Return the first line, the line containing "PANE_DIFF, PANE_CLEAR = 0.008, 0.42", and every line between them, exactly as they stand.
#### Data segment
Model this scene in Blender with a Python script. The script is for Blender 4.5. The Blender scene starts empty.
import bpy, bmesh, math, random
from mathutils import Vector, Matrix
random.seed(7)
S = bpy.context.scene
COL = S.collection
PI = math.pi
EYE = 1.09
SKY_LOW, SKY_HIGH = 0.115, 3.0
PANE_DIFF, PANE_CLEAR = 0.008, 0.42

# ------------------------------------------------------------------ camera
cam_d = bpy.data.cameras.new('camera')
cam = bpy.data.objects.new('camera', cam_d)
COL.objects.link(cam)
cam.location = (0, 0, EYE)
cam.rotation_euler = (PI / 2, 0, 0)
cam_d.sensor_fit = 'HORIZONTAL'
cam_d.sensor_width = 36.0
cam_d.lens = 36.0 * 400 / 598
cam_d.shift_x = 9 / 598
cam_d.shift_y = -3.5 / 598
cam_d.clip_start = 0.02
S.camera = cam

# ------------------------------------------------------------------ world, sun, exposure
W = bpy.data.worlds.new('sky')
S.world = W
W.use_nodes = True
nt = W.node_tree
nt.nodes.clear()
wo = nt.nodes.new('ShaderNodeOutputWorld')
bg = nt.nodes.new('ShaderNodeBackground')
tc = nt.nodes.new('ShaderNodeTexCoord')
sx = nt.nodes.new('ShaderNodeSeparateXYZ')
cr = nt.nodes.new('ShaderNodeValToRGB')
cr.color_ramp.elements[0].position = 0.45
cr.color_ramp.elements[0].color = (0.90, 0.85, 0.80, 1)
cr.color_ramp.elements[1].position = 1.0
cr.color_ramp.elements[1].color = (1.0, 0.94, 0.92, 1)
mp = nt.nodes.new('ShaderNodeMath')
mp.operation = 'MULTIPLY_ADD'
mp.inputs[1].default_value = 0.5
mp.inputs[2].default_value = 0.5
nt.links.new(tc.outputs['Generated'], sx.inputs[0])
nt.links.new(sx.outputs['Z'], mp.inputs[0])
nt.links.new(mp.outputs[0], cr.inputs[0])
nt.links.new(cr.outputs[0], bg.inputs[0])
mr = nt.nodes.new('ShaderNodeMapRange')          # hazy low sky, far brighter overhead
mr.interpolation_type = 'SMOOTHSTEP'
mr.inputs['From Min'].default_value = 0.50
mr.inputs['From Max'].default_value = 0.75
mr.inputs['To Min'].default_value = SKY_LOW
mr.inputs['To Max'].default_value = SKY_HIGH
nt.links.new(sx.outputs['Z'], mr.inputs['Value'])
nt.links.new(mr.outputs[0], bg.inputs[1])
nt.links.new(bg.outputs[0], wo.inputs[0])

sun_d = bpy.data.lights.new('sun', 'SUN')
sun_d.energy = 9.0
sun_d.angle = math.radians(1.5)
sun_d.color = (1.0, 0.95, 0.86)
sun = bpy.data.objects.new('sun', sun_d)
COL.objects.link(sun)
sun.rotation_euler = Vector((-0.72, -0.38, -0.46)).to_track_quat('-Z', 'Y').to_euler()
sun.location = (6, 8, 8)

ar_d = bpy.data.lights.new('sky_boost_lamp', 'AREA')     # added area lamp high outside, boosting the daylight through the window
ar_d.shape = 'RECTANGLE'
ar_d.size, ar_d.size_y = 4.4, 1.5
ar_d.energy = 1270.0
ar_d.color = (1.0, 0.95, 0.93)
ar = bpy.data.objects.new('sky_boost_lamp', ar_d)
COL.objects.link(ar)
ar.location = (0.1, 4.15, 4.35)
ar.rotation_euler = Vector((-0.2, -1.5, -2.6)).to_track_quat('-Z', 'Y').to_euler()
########
◆ Response to this task:
Model this scene in Blender with a Python script. The script is for Blender 4.5. The Blender scene starts empty.
import bpy, bmesh, math, random
from mathutils import Vector, Matrix
random.seed(7)
S = bpy.context.scene
COL = S.collection
PI = math.pi
EYE = 1.09
SKY_LOW, SKY_HIGH = 0.115, 3.0
PANE_DIFF, PANE_CLEAR = 0.008, 0.42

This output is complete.